Provided entries:
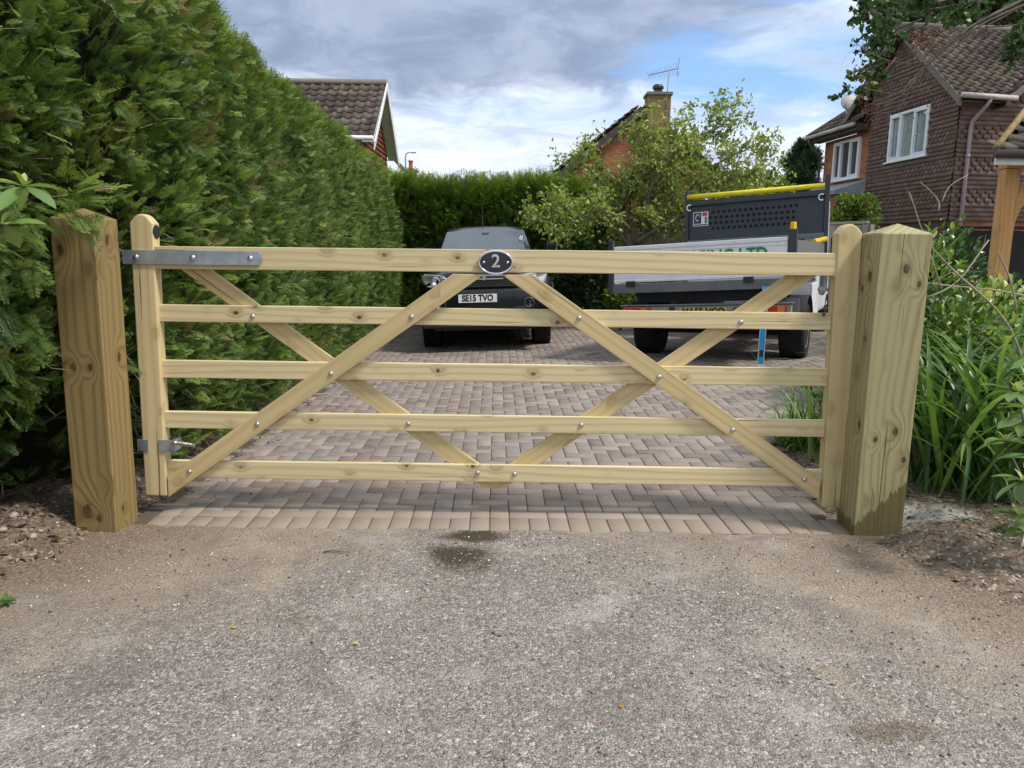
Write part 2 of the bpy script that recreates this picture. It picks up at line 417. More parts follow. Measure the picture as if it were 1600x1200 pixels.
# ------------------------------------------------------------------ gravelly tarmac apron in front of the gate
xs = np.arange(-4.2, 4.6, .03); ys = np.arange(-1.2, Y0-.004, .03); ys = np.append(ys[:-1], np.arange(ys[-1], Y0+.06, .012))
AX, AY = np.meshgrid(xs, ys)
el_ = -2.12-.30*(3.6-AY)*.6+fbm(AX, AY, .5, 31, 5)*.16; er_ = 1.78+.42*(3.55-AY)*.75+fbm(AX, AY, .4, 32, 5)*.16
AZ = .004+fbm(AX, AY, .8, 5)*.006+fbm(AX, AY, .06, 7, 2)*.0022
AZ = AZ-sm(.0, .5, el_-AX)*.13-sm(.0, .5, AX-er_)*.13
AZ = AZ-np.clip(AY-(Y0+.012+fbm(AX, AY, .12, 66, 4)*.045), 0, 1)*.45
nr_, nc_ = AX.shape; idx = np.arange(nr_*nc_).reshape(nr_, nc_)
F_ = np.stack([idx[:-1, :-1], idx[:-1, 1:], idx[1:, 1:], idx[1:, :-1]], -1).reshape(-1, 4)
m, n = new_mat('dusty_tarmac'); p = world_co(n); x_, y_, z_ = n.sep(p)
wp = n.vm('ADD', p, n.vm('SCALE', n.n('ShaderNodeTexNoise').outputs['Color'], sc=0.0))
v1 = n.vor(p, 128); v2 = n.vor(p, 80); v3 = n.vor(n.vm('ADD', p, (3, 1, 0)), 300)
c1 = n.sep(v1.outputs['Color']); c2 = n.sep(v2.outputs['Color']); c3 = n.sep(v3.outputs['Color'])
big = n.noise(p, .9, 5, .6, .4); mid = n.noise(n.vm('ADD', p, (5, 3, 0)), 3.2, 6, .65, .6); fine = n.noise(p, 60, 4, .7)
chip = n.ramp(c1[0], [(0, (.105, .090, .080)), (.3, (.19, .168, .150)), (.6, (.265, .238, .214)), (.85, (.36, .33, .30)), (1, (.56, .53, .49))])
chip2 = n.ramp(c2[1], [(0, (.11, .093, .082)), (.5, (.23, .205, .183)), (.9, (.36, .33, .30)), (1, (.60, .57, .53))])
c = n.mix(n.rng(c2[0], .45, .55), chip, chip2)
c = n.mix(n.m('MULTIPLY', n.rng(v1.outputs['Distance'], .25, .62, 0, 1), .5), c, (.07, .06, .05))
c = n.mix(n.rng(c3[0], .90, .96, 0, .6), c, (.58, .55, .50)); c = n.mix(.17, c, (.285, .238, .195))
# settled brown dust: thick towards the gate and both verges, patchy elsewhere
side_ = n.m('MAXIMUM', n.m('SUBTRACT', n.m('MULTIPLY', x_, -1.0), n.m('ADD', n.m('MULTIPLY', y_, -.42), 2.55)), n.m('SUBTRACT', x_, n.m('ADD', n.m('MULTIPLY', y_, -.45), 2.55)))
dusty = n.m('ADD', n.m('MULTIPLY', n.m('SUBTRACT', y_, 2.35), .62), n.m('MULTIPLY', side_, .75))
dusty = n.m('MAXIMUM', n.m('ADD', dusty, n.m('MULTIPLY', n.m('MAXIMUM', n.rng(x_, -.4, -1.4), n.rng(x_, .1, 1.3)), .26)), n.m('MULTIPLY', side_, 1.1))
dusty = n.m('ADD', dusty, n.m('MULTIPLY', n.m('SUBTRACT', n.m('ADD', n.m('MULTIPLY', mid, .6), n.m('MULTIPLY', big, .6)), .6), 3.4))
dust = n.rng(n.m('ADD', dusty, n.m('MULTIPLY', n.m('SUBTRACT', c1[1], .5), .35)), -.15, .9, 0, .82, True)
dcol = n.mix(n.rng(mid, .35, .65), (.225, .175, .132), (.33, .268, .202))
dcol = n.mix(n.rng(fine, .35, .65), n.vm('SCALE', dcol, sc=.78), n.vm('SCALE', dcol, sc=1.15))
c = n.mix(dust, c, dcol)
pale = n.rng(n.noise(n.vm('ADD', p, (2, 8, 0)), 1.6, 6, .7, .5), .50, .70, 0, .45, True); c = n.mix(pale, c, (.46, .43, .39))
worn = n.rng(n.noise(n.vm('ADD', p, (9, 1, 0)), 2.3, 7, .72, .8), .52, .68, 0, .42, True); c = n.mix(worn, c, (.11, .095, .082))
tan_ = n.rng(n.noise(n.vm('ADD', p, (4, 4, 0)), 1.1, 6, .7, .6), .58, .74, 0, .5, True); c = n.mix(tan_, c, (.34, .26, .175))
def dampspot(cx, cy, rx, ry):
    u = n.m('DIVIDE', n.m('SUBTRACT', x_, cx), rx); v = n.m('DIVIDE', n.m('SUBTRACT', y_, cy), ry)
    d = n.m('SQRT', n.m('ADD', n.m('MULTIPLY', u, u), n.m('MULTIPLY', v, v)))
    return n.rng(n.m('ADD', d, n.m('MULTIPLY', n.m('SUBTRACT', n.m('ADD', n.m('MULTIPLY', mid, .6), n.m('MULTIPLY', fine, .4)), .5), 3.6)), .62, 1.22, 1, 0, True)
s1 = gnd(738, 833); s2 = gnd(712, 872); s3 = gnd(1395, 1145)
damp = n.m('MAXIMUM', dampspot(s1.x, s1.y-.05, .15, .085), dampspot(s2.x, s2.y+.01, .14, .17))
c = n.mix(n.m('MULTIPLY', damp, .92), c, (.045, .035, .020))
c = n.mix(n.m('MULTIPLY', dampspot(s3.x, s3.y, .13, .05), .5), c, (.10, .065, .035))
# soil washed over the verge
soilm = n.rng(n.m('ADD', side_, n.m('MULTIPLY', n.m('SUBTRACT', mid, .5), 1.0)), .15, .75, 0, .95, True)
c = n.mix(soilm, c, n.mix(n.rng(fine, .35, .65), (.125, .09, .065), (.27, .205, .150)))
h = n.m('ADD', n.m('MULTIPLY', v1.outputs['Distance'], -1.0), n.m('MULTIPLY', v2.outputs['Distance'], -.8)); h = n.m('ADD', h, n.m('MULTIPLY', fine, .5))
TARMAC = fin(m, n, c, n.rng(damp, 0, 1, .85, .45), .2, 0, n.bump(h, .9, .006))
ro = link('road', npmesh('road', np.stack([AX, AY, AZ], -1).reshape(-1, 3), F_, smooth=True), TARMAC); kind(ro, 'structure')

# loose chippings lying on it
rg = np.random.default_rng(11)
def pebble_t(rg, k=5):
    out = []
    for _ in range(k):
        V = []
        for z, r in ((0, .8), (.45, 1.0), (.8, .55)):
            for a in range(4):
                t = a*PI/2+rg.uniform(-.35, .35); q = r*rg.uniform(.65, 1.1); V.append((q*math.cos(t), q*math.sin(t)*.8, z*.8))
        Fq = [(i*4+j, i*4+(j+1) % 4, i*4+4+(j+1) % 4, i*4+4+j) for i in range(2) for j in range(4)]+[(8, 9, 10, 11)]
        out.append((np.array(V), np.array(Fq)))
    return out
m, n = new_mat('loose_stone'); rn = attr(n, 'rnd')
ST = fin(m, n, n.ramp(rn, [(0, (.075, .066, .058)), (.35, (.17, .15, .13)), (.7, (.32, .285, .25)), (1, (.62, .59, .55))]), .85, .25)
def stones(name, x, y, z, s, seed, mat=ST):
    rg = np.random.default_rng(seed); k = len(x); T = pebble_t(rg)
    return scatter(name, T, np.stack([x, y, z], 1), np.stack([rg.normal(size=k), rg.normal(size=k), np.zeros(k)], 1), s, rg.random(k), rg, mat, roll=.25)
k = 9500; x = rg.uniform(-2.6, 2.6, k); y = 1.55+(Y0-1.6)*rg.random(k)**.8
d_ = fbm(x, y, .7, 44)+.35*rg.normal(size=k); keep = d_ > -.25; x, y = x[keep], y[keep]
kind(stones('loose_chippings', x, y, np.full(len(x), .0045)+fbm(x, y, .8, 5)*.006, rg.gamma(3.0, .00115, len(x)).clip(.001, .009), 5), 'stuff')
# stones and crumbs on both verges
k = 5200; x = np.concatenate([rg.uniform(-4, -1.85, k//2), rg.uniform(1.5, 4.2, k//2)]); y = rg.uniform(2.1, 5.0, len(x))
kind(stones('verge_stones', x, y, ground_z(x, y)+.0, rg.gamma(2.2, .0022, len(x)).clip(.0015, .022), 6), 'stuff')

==

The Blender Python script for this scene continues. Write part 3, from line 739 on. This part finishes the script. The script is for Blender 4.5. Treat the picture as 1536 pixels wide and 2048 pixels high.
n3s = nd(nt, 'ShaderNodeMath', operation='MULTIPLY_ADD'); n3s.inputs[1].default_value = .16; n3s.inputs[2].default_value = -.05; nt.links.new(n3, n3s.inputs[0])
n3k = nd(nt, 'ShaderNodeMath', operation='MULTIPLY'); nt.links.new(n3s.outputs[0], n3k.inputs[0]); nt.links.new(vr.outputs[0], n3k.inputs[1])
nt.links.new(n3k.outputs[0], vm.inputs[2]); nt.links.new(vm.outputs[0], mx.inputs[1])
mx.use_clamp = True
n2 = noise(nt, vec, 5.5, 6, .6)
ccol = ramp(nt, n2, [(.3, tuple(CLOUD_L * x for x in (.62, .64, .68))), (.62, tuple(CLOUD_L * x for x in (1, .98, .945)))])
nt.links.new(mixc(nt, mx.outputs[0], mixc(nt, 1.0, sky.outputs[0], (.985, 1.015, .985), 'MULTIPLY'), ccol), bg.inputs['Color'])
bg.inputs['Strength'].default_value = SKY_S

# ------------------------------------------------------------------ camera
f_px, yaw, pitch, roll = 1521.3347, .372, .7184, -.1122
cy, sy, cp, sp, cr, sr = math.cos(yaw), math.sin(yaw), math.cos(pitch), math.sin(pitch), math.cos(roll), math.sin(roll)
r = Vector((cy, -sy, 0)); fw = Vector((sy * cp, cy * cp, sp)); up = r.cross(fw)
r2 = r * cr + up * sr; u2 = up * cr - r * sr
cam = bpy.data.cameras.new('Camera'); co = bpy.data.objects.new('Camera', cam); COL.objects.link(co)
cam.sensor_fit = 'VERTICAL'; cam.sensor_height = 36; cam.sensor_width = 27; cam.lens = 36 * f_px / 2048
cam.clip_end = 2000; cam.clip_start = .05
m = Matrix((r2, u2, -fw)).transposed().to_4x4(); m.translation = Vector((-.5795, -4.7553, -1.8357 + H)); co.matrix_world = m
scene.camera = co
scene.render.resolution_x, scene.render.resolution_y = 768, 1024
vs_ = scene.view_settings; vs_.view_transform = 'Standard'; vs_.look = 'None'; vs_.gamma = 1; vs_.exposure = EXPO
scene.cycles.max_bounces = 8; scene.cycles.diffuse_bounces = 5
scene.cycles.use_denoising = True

What is expected:
Reproduce every line of the listing above in which the string "pixels" appears.

Full solution:
Write part 2 of the bpy script that recreates this picture. It picks up at line 417. More parts follow. Measure the picture as if it were 1600x1200 pixels.
The Blender Python script for this scene continues. Write part 3, from line 739 on. This part finishes the script. The script is for Blender 4.5. Treat the picture as 1536 pixels wide and 2048 pixels high.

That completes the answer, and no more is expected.